El amor dura tres años. Es algo que hemos oído hasta la saciedad. «Es pura química», afirman con rotundidad. «Con el paso del tiempo la oxitocina disminuye hasta desaparecer». Como si los sentimientos se pudieran cuantificar, como si existiera una norma inamovible que rigiera el curso de las emociones. Defienden que desde el momento en el que damos el primer beso se enciende una cuenta atrás incontrolable, un reloj de arena invisible por el que 'eso' se esfumará pasado un determinado periodo de tiempo. Sin posibilidad de parar, tirar de freno de mano y aplazar ese predecible final.

'Eso' es una pulsión desbordante, una ilusión arrolladora empapando cada arista de tu día a día. La belleza tiñendo lo que hasta entonces era irrelevante: el vuelo desordenado de una gaviota a la deriva, el cielo teñido de una bruma rojiza al amanecer, el repiqueteo de la lluvia contra el parabrisas un domingo gris. El mundo te habla, las letras de las canciones parecen escritas para ti y caminas por la calle dando pequeños brincos escuchando 'Proud of Mary'. Eres un volcán a punto de ebullición, una fuente incesable de oxitocina. Un manantial de dopamina. Solo existe él y y tú. Tú y él. No sientes más que esa energía palpitante, estás enclaustrada en un círculo que no tiene fin y donde tampoco quieres encontrar la salida de emergencia. Instalada en una pompa de jabón impenetrable en la que se disparan mil y un fuegos artificiales por minuto.
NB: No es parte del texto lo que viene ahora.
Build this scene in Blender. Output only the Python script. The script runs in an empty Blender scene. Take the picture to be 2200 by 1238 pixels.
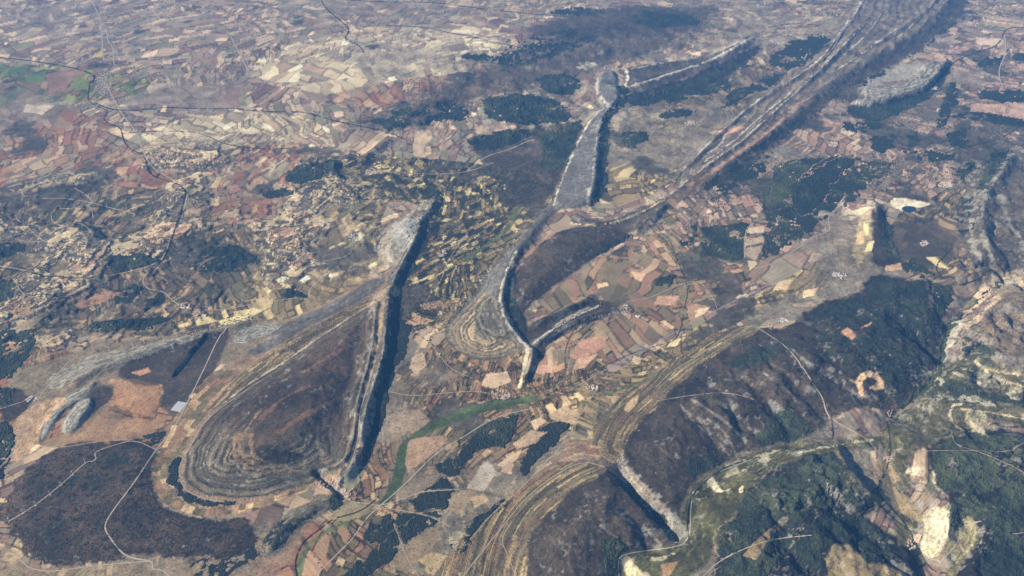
# Aerial view over folded limestone country: synclines, hogbacks, fields, woods, villages.
import bpy, math, random
import numpy as np

random.seed(7)
rng = np.random.default_rng(7)
SC = bpy.context.scene
COL = SC.collection
R = math.radians

# ------------------------------------------------------------------ camera
CAM_H = 9000.0          # metres above the valley floors
DEP = R(36.0)           # depression of the optical axis
HFOV = R(65.0)
FPX = 1100.0 / math.tan(HFOV / 2)
cam = bpy.data.cameras.new('camera')
cam.angle = HFOV
cam.sensor_width = 36
cam.clip_start = 10
cam.clip_end = 600000
co = bpy.data.objects.new('camera', cam)
COL.objects.link(co)
co.location = (0, 0, CAM_H)
co.rotation_euler = (math.pi / 2 - DEP, 0, 0)
SC.camera = co

# ------------------------------------------------------------------ sky, sun, exposure
SUN_EL = R(31.0)
SUN_AZ = R(-98.0)       # compass from +Y: the sun stands to the left, a little behind the camera
W = bpy.data.worlds.new('World')
SC.world = W
W.use_nodes = True
nt = W.node_tree
bg = nt.nodes['Background']
sky = nt.nodes.new('ShaderNodeTexSky')
sky.sky_type = 'NISHITA'
sky.sun_disc = False
sky.sun_elevation = SUN_EL
sky.sun_rotation = SUN_AZ
sky.altitude = 1000
nt.links.new(sky.outputs[0], bg.inputs[0])
bg.inputs[1].default_value = 0.05
sun = bpy.data.lights.new('sun', 'SUN')
sun.energy = 4.6
sun.angle = R(0.5)
sun.color = (1.0, 0.91, 0.78)
so = bpy.data.objects.new('sun', sun)
COL.objects.link(so)
so.rotation_euler = (math.pi / 2 - SUN_EL, 0, math.pi - SUN_AZ)
SC.view_settings.view_transform = 'Standard'
SC.view_settings.look = 'None'
SC.view_settings.gamma = 1
SC.view_settings.exposure = 1.06
SC.cycles.use_denoising = True
SC.cycles.max_bounces = 3
SC.cycles.volume_bounces = 0
SC.cycles.volume_max_steps = 64

# ------------------------------------------------------------------ map helpers
CD, SD = math.cos(DEP), math.sin(DEP)


def at(px, py, z=0.0):
    """pixel of the photograph -> map position on the level z"""
    u = (px - 1100) / FPX
    v = (619 - py) / FPX
    dy = CD + v * SD
    dz = -SD + v * CD
    k = (z - CAM_H) / dz
    return (u * k, dy * k)


def P(s, z=0.0):
    return np.array([at(*map(float, p.split(',')), z) for p in s.split()])


def dense(pts, step, rounds=2, closed=False):
    """smooth a polyline (corner cutting) and resample it"""
    p = np.asarray(pts, float)
    for _ in range(rounds):
        if closed:
            q = np.roll(p, -1, 0)
            p = np.stack([0.75 * p + 0.25 * q, 0.25 * p + 0.75 * q], 1).reshape(-1, 2)
        else:
            a, b = p[:-1], p[1:]
            m = np.stack([0.75 * a + 0.25 * b, 0.25 * a + 0.75 * b], 1).reshape(-1, 2)
            p = np.vstack([p[:1], m, p[-1:]])
    if step:
        s = np.concatenate([[0], np.cumsum(np.hypot(*np.diff(p, axis=0).T))])
        n = max(2, int(s[-1] / step) + 1)
        t = np.linspace(0, s[-1], n)
        p = np.stack([np.interp(t, s, p[:, 0]), np.interp(t, s, p[:, 1])], 1)
    return p


# ------------------------------------------------------------------ noise
def hsh(ix, iy, seed=0):
    h = (ix.astype(np.int64) * 374761393 + iy.astype(np.int64) * 668265263 + seed * 1442695041) & 0xFFFFFFFF
    h = ((h ^ (h >> 13)) * 1274126177) & 0xFFFFFFFF
    h = h ^ (h >> 16)
    return (h & 0xFFFFFF) / float(0x1000000)


def vnoise(x, y, seed=0):
    ix = np.floor(x)
    iy = np.floor(y)
    fx = x - ix
    fy = y - iy
    fx = fx * fx * (3 - 2 * fx)
    fy = fy * fy * (3 - 2 * fy)
    ix = ix.astype(np.int64)
    iy = iy.astype(np.int64)
    a = hsh(ix, iy, seed)
    b = hsh(ix + 1, iy, seed)
    c = hsh(ix, iy + 1, seed)
    d = hsh(ix + 1, iy + 1, seed)
    return (a + (b - a) * fx) + ((c + (d - c) * fx) - (a + (b - a) * fx)) * fy - 0.5


def fbm(x, y, wl, octv=4, seed=0, gain=0.5):
    r = 0
    amp = 1.0
    f = 1.0 / wl
    for k in range(octv):
        c, s = math.cos(0.6 * k + seed), math.sin(0.6 * k + seed)
        r = r + amp * vnoise((x * c - y * s) * f + 17.3 * k, (x * s + y * c) * f + 9.1 * k, seed + 31 * k)
        amp *= gain
        f *= 2.03
    return r


def sst(a, b, x):
    t = np.clip((x - a) / (b - a), 0, 1)
    return t * t * (3 - 2 * t)


# ------------------------------------------------------------------ the terrain grid (finer near the camera)
U_IN = 0.735
NC = 1130
u_in = np.linspace(-U_IN, U_IN, NC)
u_out = np.array([0.78, 0.85, 1.0, 1.25, 1.6])
UU = np.concatenate([-u_out[::-1], u_in, u_out])
py_rows = np.concatenate([np.array([3200, 2500, 2100, 1800, 1600, 1500, 1440]), np.linspace(1400, -70, 700),
                          np.array([-110, -150, -200, -250, -300, -340, -370, -400, -430])])
yr = np.array([at(1100, p)[1] for p in py_rows])
dep_r = yr * CD + CAM_H * SD           # forward distance of each row
NR, NCC = len(yr), len(UU)
X = (dep_r[:, None] * UU[None, :])
Y = np.repeat(yr[:, None], NCC, 1)
X = X.ravel()
Y = Y.ravel()
N = X.size
print('grid', NR, NCC, N, 'far row y', yr[-1])


def zat(x, y):
    """height of the finished terrain mesh at map positions"""
    x = np.asarray(x, float)
    y = np.asarray(y, float)
    rj = np.interp(y, yr, np.arange(NR))
    j = np.clip(rj.astype(int), 0, NR - 2)
    fj = rj - j
    u = x / (y * CD + CAM_H * SD)
    ri = np.interp(u, UU, np.arange(NCC))
    i = np.clip(ri.astype(int), 0, NCC - 2)
    fi = ri - i
    G = ZG
    return (G[j, i] * (1 - fi) + G[j, i + 1] * fi) * (1 - fj) + (G[j + 1, i] * (1 - fi) + G[j + 1, i + 1] * fi) * fj


def grid_val(A, x, y):
    rj = np.clip(np.rint(np.interp(y, yr, np.arange(NR))).astype(int), 0, NR - 1)
    ri = np.clip(np.rint(np.interp(np.asarray(x) / (np.asarray(y) * CD + CAM_H * SD), UU, np.arange(NCC))).astype(int), 0, NCC - 1)
    return A[rj * NCC + ri]


def bbox_idx(p, m):
    x0, y0 = p.min(0) - m
    x1, y1 = p.max(0) + m
    # rows are sorted by y, so only the rows in range are looked at
    j0 = max(0, np.searchsorted(yr, y0) - 1)
    j1 = min(NR, np.searchsorted(yr, y1) + 1)
    sl = np.arange(j0 * NCC, j1 * NCC)
    xs = X[sl]
    ok = (xs > x0) & (xs < x1)
    return sl[ok]


def line_dist(x, y, p):
    """distance to a polyline, side (+ = left of travel), position along it 0..1"""
    best = np.full(x.shape, 1e18)
    side = np.zeros(x.shape)
    tt = np.zeros(x.shape)
    seg = np.hypot(*np.diff(p, axis=0).T)
    cum = np.concatenate([[0], np.cumsum(seg)])
    for k in range(len(p) - 1):
        ax, ay = p[k]
        dx, dy = p[k + 1] - p[k]
        L2 = dx * dx + dy * dy + 1e-9
        t = np.clip(((x - ax) * dx + (y - ay) * dy) / L2, 0, 1)
        ex = x - ax - t * dx
        ey = y - ay - t * dy
        d = ex * ex + ey * ey
        m = d < best
        best = np.where(m, d, best)
        side = np.where(m, np.sign(dx * ey - dy * ex), side)
        tt = np.where(m, (cum[k] + t * seg[k]) / cum[-1], tt)
    return np.sqrt(best), side, tt


def inside(x, y, p):
    r = np.zeros(x.shape, bool)
    n = len(p)
    for k in range(n):
        x0, y0 = p[k]
        x1, y1 = p[(k + 1) % n]
        if y0 == y1:
            continue
        c = ((y0 > y) != (y1 > y)) & (x < (x1 - x0) * (y - y0) / (y1 - y0) + x0)
        r ^= c
    return r


def poly_sd(x, y, p):
    d, _, _ = line_dist(x, y, np.vstack([p, p[:1]]))
    return np.where(inside(x, y, p), d, -d)


# ------------------------------------------------------------------ heights
N_BIG = fbm(X, Y, 5200, 4, 3)
N_MID = fbm(X, Y, 1500, 5, 11)
N_SM = fbm(X, Y, 330, 4, 23)
N_HI = fbm(X, Y, 75, 3, 37)
N_PX = rng.random(N) - 0.5
RIDGED = 1 - 2 * np.abs(fbm(X, Y, 900, 5, 51))
RIDGED2 = 1 - 2 * np.abs(fbm(X, Y, 300, 4, 57))
CANYON = np.exp(-(fbm(X + 300 * N_SM, Y + 300 * N_SM, 2300, 4, 59) / .055) ** 2)
WX, WY = fbm(X, Y, 520, 3, 201), fbm(X, Y, 520, 3, 211)
WX2, WY2 = vnoise(X / 130, Y / 130, 221), vnoise(X / 130, Y / 130, 231)
def px_mask(s, feather, z=0):
    p = dense(P(s, z), 0, 2, True)
    i = bbox_idx(p, feather)
    sd = poly_sd(X[i], Y[i], p)
    m = np.zeros(N)
    m[i] = sst(-feather, feather, sd)
    return m


def terraced(h, step, k=0.8):
    q = h / step
    f = q - np.floor(q)
    g = np.clip((f - 0.5) * 4 + 0.5, 0, 1)
    return step * (np.floor(q) + f * (1 - k) + g * k)


ZG = None


def PZ(s, z):
    """outline of a landform; on the second pass each point stands at the height the first pass gave it"""
    p = P(s, z)
    if ZG is None:
        return p
    for _ in range(2):
        zz = zat(p[:, 0], p[:, 1])
        p = np.array([at(*map(float, q.split(',')), h_) for q, h_ in zip(s.split(), zz)])
    return p


def ridge(s, h, ws, wg, z=None, rough=0.18, hs=None, e=1.25):
    """asymmetric ridge; the steep side is on the left of travel"""
    z = h * 0.8 if z is None else z
    p = dense(PZ(s, z), 0, 2)
    i = bbox_idx(p, max(ws, wg) * 1.3)
    d, side, t = line_dist(X[i], Y[i], p)
    d = d * (1 + 0.5 * N_SM[i]) + 0
    w = np.where(side > 0, ws, wg) * (1 + 0.35 * N_MID[i])
    f = np.clip(1 - d / w, 0, 1)
    f = np.where(side > 0, sst(0, 1, f) * 0.6 + f * 0.4, f ** e)
    ends = sst(0, 0.10, t) * sst(0, 0.10, 1 - t) * 0.75 + 0.25
    hh = h * (ends if hs is None else np.interp(t, np.linspace(0, 1, len(hs)), hs))
    H[i] += hh * f * (1 + rough * (RIDGED[i] - 0.5)) + .9 * hh * f * (1 - f) * (RIDGED2[i] - .62)
    return p


def plateau(s, h, wi, wo=None, z=None, ter=None, rough=0.12, sag=0.0, tmask=None):
    z = h * 0.5 if z is None else z
    wo = wi * 0.3 if wo is None else wo
    p = dense(PZ(s, z), 0, 2, True)
    i = bbox_idx(p, wo * 1.5)
    sd = poly_sd(X[i], Y[i], p) * (1 + 0.3 * N_SM[i]) + 25 * N_SM[i]
    f = sst(-wo, wi, sd)
    add = h * f * (1 + rough * (RIDGED[i] - 0.6)) + .5 * h * rough * 4 * f * (1 - f) * (RIDGED2[i] - .62) - sag * sst(wi, wi * 3, sd)
    if ter:
        k_ = 0.85 if tmask is None else 0.85 * tmask(X[i], Y[i], sd)
        add = add * (1 - (k_ > 0)) + terraced(add, ter, k_) * (k_ > 0)
    H[i] += add
    return p


def carve(s, depth, w, z=0):
    p = dense(PZ(s, z), 0, 2)
    i = bbox_idx(p, w * 1.5)
    d, _, t = line_dist(X[i], Y[i], p)
    d = d * (1 + 0.4 * N_SM[i])
    H[i] -= depth * np.clip(1 - d / w, 0, 1) ** 1.3 * sst(0, 0.15, t)
    return p


RIB = np.zeros(N)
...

Todavía quedan algunos que persiguen revivir ese delirio, que anhelan esa sensación electrizante. Aún sabiendo que quizá a los tres años se esfume. O también puede que su latido no se agote jamás. Al final el amor dura tres años, quince minutos, medio cigarro... o toda una vida. Qué se yo. El otro día una amiga que enviudó hace unos años me dijo: «Estoy harta de comentarios como "aquel quiere con vos, qué partidazo, no seas estúpida". Yo les mando a paseo. Y no lo entienden. Pero yo lo que quiero es volver a enamorarme». Muchos se ríen a carcajadas titánicas y la tachan de inocente, inmadura, como si ese deseo fuera una actitud infantiloide. Pobres de ellos, no saben lo que se pierden.